CHARACTERIZING GEOLOGIC FEATURES AT THE CONTACT OF PRECAMBRIAN BASEMENT AND THE OVERLYING MT. SIMON SANDSTONE, AND IMPLICATIONS FOR CO2 STORAGE

Geologic carbon storage (GCS) in the Illinois Basin has been carried on for a couple of years as a viable option to reduce the level of CO₂ in the atmosphere. One of the important concerns regarding GCS is injection-induced microseismicity. Detailed characterization of reservoir-scale geologic features is necessary for construction of geological models that can include the spatial variation of geomechanical properties and seismic velocities of the appropriate rock units, and thus allow modeling of subsurface fluid flow. This will thus help improve understanding of the mechanisms of injection-induced microseismicity, so that its occurrence can be better predicted and controlled. A representative geological model is, however, often limited by available geologic data from sparse subsurface data. Consequently, analogue studies of similar depositional environments play an important role in improving understanding of the sedimentary architecture of geologic formations. Analogues provide detailed information on sedimentary structures, geobody geometry and its lateral variability, which are important input variables for geological modeling.

This study focuses on a study of the basement topography in potential CO₂ sequestration sites and the facies at the contact of the Precambrian basement and overlying injection zone of the Mt.
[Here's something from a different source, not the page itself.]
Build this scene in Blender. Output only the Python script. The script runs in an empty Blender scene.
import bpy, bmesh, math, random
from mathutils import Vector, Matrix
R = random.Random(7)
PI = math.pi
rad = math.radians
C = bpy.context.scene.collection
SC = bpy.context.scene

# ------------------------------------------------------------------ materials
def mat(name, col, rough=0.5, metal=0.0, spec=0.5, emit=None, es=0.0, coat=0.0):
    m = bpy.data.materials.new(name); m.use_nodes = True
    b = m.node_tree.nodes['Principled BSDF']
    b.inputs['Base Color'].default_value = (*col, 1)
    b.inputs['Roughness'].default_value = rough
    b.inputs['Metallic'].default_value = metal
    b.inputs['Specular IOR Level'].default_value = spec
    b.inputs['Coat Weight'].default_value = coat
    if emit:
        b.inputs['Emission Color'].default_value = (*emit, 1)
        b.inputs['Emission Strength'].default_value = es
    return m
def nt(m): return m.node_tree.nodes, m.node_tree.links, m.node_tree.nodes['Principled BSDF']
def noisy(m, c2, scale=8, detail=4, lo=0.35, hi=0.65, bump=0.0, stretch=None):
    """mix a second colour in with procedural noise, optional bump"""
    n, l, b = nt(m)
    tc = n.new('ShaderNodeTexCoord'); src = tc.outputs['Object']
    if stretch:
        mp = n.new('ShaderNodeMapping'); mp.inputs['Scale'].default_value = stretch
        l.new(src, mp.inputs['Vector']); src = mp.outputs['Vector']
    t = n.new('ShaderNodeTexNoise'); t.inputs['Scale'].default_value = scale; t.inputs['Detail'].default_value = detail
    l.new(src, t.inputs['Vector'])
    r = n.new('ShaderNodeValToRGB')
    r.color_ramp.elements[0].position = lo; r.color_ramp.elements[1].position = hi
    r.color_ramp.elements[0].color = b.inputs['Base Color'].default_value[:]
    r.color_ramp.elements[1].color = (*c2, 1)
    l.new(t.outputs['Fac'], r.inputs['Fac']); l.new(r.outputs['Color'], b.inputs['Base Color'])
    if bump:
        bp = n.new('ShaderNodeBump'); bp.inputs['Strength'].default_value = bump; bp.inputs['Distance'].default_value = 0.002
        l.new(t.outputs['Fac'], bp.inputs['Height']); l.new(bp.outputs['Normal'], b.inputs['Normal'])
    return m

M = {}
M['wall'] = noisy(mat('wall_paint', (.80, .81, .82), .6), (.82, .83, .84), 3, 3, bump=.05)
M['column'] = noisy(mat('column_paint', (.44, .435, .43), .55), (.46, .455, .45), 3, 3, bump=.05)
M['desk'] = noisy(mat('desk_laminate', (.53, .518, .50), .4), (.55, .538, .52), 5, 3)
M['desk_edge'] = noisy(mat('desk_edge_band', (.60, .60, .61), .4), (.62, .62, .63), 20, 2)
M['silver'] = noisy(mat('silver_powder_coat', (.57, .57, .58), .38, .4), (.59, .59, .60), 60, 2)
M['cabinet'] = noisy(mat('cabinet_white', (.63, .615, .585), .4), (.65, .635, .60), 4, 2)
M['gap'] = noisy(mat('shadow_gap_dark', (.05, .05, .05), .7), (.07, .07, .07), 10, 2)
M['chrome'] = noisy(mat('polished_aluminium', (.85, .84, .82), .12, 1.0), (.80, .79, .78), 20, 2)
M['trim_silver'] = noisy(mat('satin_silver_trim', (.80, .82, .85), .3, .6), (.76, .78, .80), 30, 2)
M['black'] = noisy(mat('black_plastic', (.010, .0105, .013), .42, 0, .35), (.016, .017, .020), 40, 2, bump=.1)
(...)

Simon Sandstone, which are c. 34m apart from the basement at one injector site. Outcrop photogrammetry and sedimentary logging were used to study an analogue of the Mt. Simon Sandstone, the Lamotte Sandstone in southeast Missouri. This paper will detail the nature of the basement – Mt. Simon contact, and compare these outcrops with core analysis and borehole geophysical data from the Mt. Simon Sandstone GCS site. This analysis indicates that the depositional environments included braided fluvial, eolian, debris flow deposits and interdune deposits that show spatial variability in their thickness and characteristics. Characterization of facies and sedimentology around these Precambrian highs, in terms of their sedimentological and geomechanical properties and spatial variability, can be used to enhance models of the environments of deposition.